Jones was hardly surprised by this issue. He contends that in preparing to play the Eagles, similar cases showed up repeatedly in film study.

‘It happens,’ he said. ‘People jump all the time. If the officials see it, they’ll call it. I don’t think they saw it those few plays and we didn’t get the call.’

Of course, conflicting perspectives clash in the trenches with this. When the Chiefs’ concerns were relayed, Eagles coach Nick Sirianni countered that officials could have called Kansas City for lining up offsides more than the one occasion it was flagged for early in the game.

‘I would argue that they were in the neutral zone a lot and taking every inch that they had,’ said Sirianni, mindful that Chiefs defensive end Charles Omenihu drew a five-yard offsides penalty on the opening drive of the game.

‘They called the first one to back them up. I didn’t think they necessarily backed up, but it is what it is. They’re going to do other things to try to stop that and I don’t want to get too much into it, but they’re doing everything they can do. So, it’s a little bit of gamesmanship on both sides with that. We know, though, that we have to be perfect with it.

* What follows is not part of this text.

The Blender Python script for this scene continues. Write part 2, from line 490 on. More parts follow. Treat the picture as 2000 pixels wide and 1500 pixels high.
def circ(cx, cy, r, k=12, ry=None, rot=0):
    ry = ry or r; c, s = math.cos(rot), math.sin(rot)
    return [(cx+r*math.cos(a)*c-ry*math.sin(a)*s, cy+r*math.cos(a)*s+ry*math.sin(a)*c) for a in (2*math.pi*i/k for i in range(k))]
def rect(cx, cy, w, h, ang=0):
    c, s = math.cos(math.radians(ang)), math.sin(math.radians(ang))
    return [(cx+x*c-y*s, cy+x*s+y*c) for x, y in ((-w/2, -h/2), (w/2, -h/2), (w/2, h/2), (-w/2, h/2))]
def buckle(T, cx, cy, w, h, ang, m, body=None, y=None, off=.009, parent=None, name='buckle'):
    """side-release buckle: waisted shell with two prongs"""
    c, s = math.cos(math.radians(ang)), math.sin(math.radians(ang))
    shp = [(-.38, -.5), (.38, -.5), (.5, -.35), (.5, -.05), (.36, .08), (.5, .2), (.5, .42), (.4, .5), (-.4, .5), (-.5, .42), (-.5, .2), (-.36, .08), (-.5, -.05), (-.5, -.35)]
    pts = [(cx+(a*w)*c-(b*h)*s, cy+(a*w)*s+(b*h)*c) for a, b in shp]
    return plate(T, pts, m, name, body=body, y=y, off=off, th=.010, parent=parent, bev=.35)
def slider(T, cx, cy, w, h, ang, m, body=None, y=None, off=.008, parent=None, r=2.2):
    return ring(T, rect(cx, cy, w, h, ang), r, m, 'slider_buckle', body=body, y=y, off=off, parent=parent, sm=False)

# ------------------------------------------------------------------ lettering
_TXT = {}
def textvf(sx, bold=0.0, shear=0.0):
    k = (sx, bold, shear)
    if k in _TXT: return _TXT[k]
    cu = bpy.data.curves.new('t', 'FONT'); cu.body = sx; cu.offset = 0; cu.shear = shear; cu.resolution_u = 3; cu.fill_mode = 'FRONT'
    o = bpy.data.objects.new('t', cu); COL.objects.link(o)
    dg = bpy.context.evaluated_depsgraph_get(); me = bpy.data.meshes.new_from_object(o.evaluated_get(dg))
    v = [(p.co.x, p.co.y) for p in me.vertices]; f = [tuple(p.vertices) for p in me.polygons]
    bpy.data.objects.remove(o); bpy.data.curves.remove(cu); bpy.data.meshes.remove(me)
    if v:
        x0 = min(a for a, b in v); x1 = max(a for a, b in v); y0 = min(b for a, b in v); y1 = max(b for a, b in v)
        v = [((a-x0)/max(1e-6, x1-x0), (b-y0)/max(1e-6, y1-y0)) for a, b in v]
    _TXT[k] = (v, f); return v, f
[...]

With how we come off the football, timing it up, all those different things.’

Proponents for banning the play have raised concern about injury risks, although the NFL’s competition committee contends that injury data doesn’t bear out the notion that the pileup plays increase injury risk.

As illustrated in the Super Bowl 59 rematch, the more significant bone of contention may come with consistently officiating the ‘Brotherly Shove.’

The final sequence on Sunday cast light on the difficulty of spotting the football amid the mass of bodies as Hurts was ruled shy of the first-down marker by six inches – with an assist from the NFL’s new virtual measurement technology – on a second-and-one play.

The next play, with about 1 ½ minutes remaining, had more gray area as it ended with Chiefs linebacker Drue Tranquill emerging from the pack with the football and Kansas City players indicating that a fumble was recovered. Replays showed that Hurts had maintained possession as he went down in the pile, but you may have had to be in the pile to know exactly when the quarterback was ruled down or that his progress was stopped.

Even Dean Blandino, the former head of NFL officiating who serves as rules analyst for Fox Sports, was taken aback.

‘I’m done with the ‘Tush Push,’ guys,’ Blandino said on the broadcast. ‘It’s a hard play to officiate.’

Which only increases the odds for more debate.